What people do with their wages, when they accept a job offer is the employee's determination alone, as long as they don't spend their wages on e.g. illegal things, or things which would cause knock-on effects, significant enough to affect other people's/ society's lives in a bad way.


I will take this moment, to point out that academia and being a PhD student receiving a stipend/ scholarship are also types of jobs, because they produce knowledge and provide educational services in exchange for monetary compensation.


Employers are both private, and public. The source of the employer's revenue does not matter, after wages are paid to employees. Wages are still wages, and they belong to private individuals when money changes hands.


An example of spending wages on things which have knock on effects, which are socially bad, is e.g. things that effect health outcomes. Especially in the United States, healthcare access is determined by health insurance status, and health insurance premiums are based on health risk. So anything people do to affect health risk, is a problem for not only themselves but for everyone on their health insurance pool. If it were a problem only for themselves, it wouldn't matter at all what individuals are doing to impact their health risk, as they would be the only ones dealing with the consequences. However, because of insurance, what one person does to impact their health risk, becomes everyone's problem.


Which is why, complaining about people buying things that worsens their health risk is logical. Being frustrated and saying tax dollars shouldn't be spent on social programmes, where individuals are doing things to increase, e.g. health risk, is a valid argument because it effects average insurance premiums. (Yes, I am alluding to preventive health practices, or lack thereof).


If people spend their wages on personal effects, or recreational/ entertainment activities, on average, it is not a cause for concern. Again, unless it badly impacts people other than yourself, which superficial consumption and enjoying sensible recreational activities, typically don't.

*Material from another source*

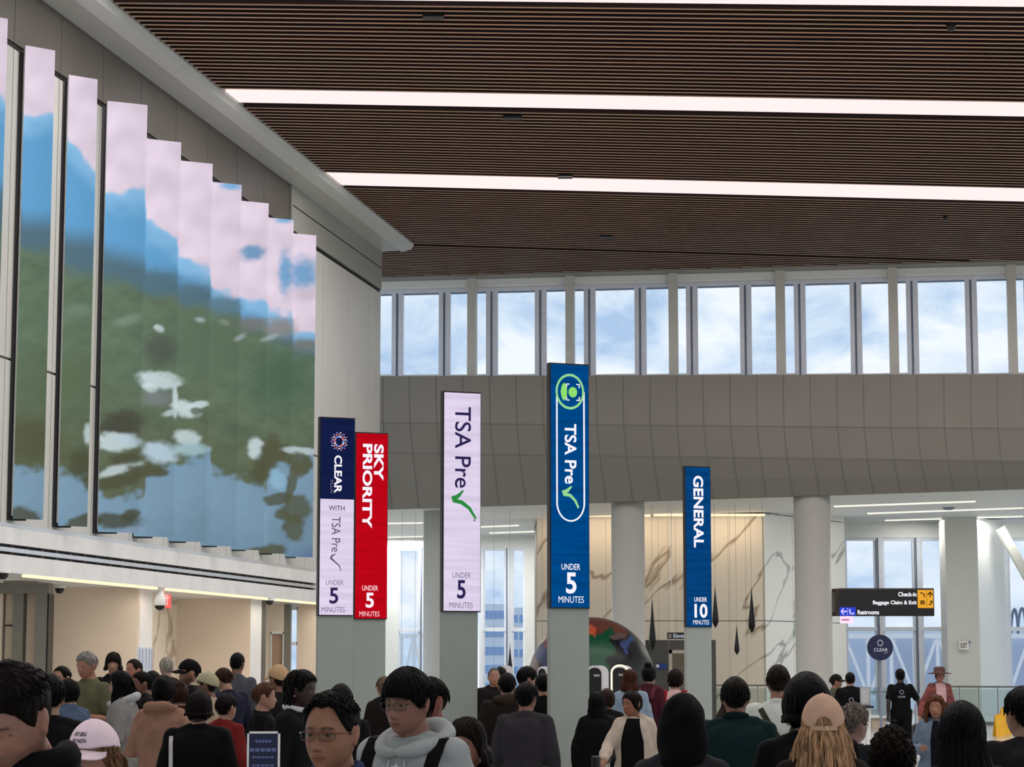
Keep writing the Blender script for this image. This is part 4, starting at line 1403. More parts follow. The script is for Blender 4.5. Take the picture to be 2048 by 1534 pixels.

If you have a problem with people doing things with their wages that only impacts them, then you might want to do additional inward self-reflection, of why that bothers you so much. Or even, being bothered by people choosing to save instead of spending all of their wages.


If the question is instead to do with, why do only certain people earn wages allowing them to be able to spend on things other than the basics of life, then that is a much much much deeper question.